Enough. You know all of this, as loyal ITC readers. Our illusions re. romance and love are boundless and endless, and our illusions cause us pain, and still we cling to them. Yet, and this is why Seal's song is so relevant to today's reflections, I believe Seal has it dead on.

Then the rainstorm came over me
And I felt my spirit break
I had lost all of my belief you see
And realized my mistake
But time through a prayer to me
And all around me became still

I need love, love's divine
Please forgive me now I see that I've been blind
Give me love, love is what I need to help me know my name
 

Love is what I need to help me know my name. What an amazing line! (BTW, these lyrics are from listening to the album. The lyrics are not on the liner notes. I'm still not sure about "But time through a prayer to me." I suppose it could be "But time threw a prayer to me..." hmm.)

Anyway, how might a thing called love help one to know one's name?

Has it not occurred to you that we're here precisely for that... to know our names? In other words, to dig to the depths of ourselves and find out who we are, why we are here and what we are called to do? And if that is so, and I deeply believe it is, why love?

Well, the "help love provides" is this: someone cares enough to give me a shake when I need one, a shoulder when I need one, an ear when I need one... so that within this realm of "loving permission," I can go deep and self-explore, without getting caught up in the drama of lying to myself.

Seal writes (liner): "I mean the voice of expression, of communication, how about just being heard? Isn't that what we all want? When it really comes down to it,  don't we all wish that we could just be heard so that it would then give us a feeling of validation?  Surely this would confirm our existence after all, none of us wants to come and go into oblivion. We want to be counted isn't that what all the anxiety and frustration's about?"

I want to be heard and validated. Now, validation isn't carte blanche approval. It's more the sense that comes that, having been heard, and having been heard no matter how I am, someone (thanks Dar!) actually stays put with me, and in a sense says, "Yup. That's you, and I'm sticking around anyway!"
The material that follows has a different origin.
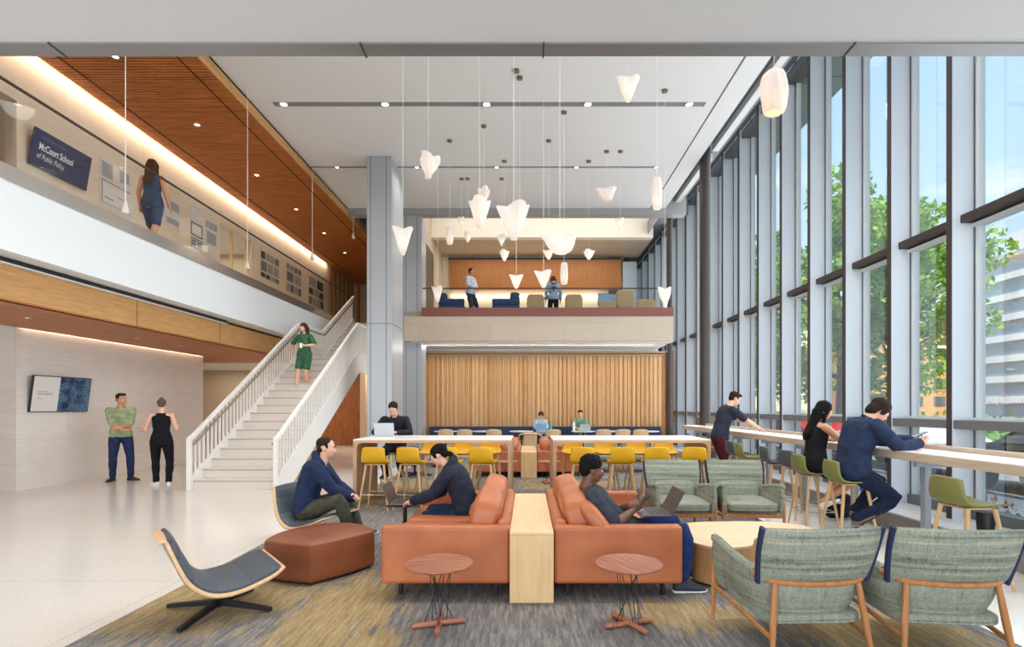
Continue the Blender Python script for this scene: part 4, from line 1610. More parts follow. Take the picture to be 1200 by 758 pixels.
NAVY = base('screen_navy', (32, 42, 86), 0.3)
SCRW = base('screen_text_white', (228, 232, 238), 0.5)
t = screen('sign_display', (-8.24, 8.76, 5.53), 1.13, 0.62, R(10), NAVY, 'navy screen reading McCourt School of Public Policy on the upper wall', 'sign')
text('McCourt School', 0.16, (0.10, -0.004, 0.30), (R(90), 0, 0), SCRW, t, 0, bold=0.004, sx=0.62)
text('of Public Policy', 0.13, (0.08, -0.004, 0.155), (R(90), 0, 0), SCRW, t, 0.3, sx=0.66)
text('GEORGETOWN UNIVERSITY', 0.05, (0.12, -0.004, 0.49), (R(90), 0, 0), base('screen_text_blue', (110, 130, 180), 0.5), t, 0, sx=0.8)
FRW = base('screen_frame', (30, 30, 34), 0.4)
t = screen('wall_display', (-9.0, 9.56, 1.40), 1.27, 0.68, R(7.5), FRW, 'wall screen showing a white caption panel and a blue textured image', 'screen')
MB().box(0.015, 0.55, -0.004, 0.0, 0.015, 0.665).build('caption_panel', base('caption_white', (226, 224, 220), 0.5), t)


def swirl():
    m = base('blue_image', (40, 80, 130), 0.4)
    nt = m.node_tree
    n1 = noisef(nt, coords(nt, (1, 1, 1)), 4.5, 3)
    n2 = noisef(nt, coords(nt, (26, 1, 22)), 1.6, 6, 0.8)
    c = ramp(nt, n2, [(0.40, (18, 44, 84)), (0.5, (40, 88, 134)), (0.6, (150, 196, 214))])
    bc(m, mixc(nt, ramp(nt, n1, [(0.45, (0, 0, 0)), (0.62, (1, 1, 1))]), c, (16, 36, 84)))
    return m


MB().box(0.55, 1.255, -0.004, 0.0, 0.015, 0.665).build('blue_picture', swirl(), t)
lm = MB()
for k, (w, z) in enumerate(((0.20, 0.385), (0.33, 0.35), (0.30, 0.325), (0.10, 0.25))):
    lm.box(0.10, 0.10 + w, -0.006, -0.004, z, z + 0.008)
lm.build('caption_lines', base('caption_grey', (110, 110, 112), 0.6), t)

PR_D = base('print_dark', (104, 108, 118), 0.7)
PR_L = base('print_light', (206, 204, 204), 0.6)
PR_M = base('print_mid', (150, 152, 158), 0.7)


def wallz(px, py, X=8.3):
    Y = X * F / (618 - px)
    return Y, 1.5 + (476.5 - py) * Y / F


def poster(px0, px1, ytop, ybot, label, blocks, mat_=PR_L):
    """a print on the upper wall; ytop/ybot are its heights at the near edge"""
    y0, z1 = wallz(px0, ytop)
    _, z0 = wallz(px0, ybot)
    y1, _ = wallz(px1, ytop)
    t = empty('wall_print', (-8.295, y0, z0), 0, label, 'print')
    w, h = y1 - y0, z1 - z0
    if mat_:
        MB().box(0, 0.006, 0, w, 0, h).build('sheet', mat_, t)
    for (a, b_, c, d, mm) in blocks:
        MB().box(0.006, 0.009, a * w, b_ * w, c * h, d * h).build('printed_block', mm, t)
    return t


rb = random.Random(4)


def blocks_rows(rows, mm):
    out = []
    z = 1.0
    for (n, hh) in rows:
        z -= hh
        for k in range(n):
            out.append(((k + 0.1) / n, (k + 0.9) / n, z + 0.1 * hh, z + 0.85 * hh, rb.choice(mm)))
    return out


poster(117, 133, 184, 206, 'small photograph print left of the drawings on the upper wall', [(0.1, 0.9, 0.1, 0.9, PR_M)])
poster(138, 152, 196, 214, 'small pale drawing print above the framed plan on the upper wall', [(0.1, 0.45, 0.1, 0.9, PR_M), (0.6, 0.9, 0.2, 0.9, PR_M)])
poster(116, 155, 206, 237, 'framed pale architectural plan on the upper wall', [(0.06, 0.94, 0.92, 0.95, PR_D), (0.06, 0.08, 0.1, 0.92, PR_D), (0.06, 0.94, 0.08, 0.10, PR_D), (0.15, 0.4, 0.3, 0.34, PR_D), (0.5, 0.8, 0.5, 0.54, PR_M)])
poster(193, 211, 228, 262, 'tall pale print behind the walking woman', [(0.1, 0.9, 0.1, 0.3, PR_M), (0.1, 0.9, 0.6, 0.9, PR_M)])
poster(223, 237, 238, 256, 'pale outline print right of the walking woman', [(0.1, 0.9, 0.9, 0.93, PR_M), (0.1, 0.9, 0.1, 0.13, PR_M)])
poster(223, 237, 258, 274, 'dark outlined plan print right of the walking woman', [(0.0, 1, 0.86, 1, PR_D), (0.0, 1, 0.0, 0.12, PR_D), (0, 0.1, 0, 1, PR_D), (0.9, 1, 0, 1, PR_D)])
poster(223, 237, 276, 290, 'dotted plan print below the dark outlined one', blocks_rows([(6, 0.2), (2, 0.25), (2, 0.25), (6, 0.25)], [PR_D]))
poster(240, 254, 255, 292, 'pale print beside the glass door on the upper wall', blocks_rows([(3, 0.3), (1, 0.5)], [PR_M]))
poster(305, 327, 291, 330, 'grid of dark photo prints right after the glass door', blocks_rows([(4, 0.28), (3, 0.38), (4, 0.18)], [PR_D, PR_M, SEAM]), None)
poster(335, 353, 306, 347, 'grid of grey diagram prints in the middle of the upper wall', blocks_rows([(4, 0.2), (2, 0.35), (4, 0.3)], [PR_D, PR_M]), None)
poster(361, 379, 320, 360, 'last grid of dark prints near the stair top', blocks_rows([(2, 0.35), (3, 0.25), (4, 0.3)], [PR_D, PR_M, SEAM]), None)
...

In that validation and hearing, I find the courage to be me through re-discovering me. I engage in an endless cycle of going in and reporting back. And my partner does the same. A small example. Dar and I didn't watch "8 Simple Rules..." until John Ritter died. Then we watched the 3 episodes preceding his death, and last Tuesday, the first new episode since. As I'm in Port on Tuesday, I'd taped it, and I was watching it when I got home. Dar said, "I missed the first 10 minutes. I'll stay up and watch with you." Suddenly, I realized the show was almost over. The last scene, were the kids pile into bed with "mom," was a deeply emotional one. I started to cry. Dar said, "I decided to stay with you, as I knew you'd cry and you'd need a hug."

This is being known.

And Seal is also right, when he sings,

Oh I, don't bend [don't bend], don't break [don't break]

That's the magic of trusting the "loving process." I realize that my fears of self-revelation are unfounded and that I can be open, honest and vulnerable - by being open, honest and vulnerable.

In a never-ending cycle of love, which leads me into me and back again. Which leads Dar into Dar and back again. As we share and dance in self-revelation, as we learn, ever again, our names.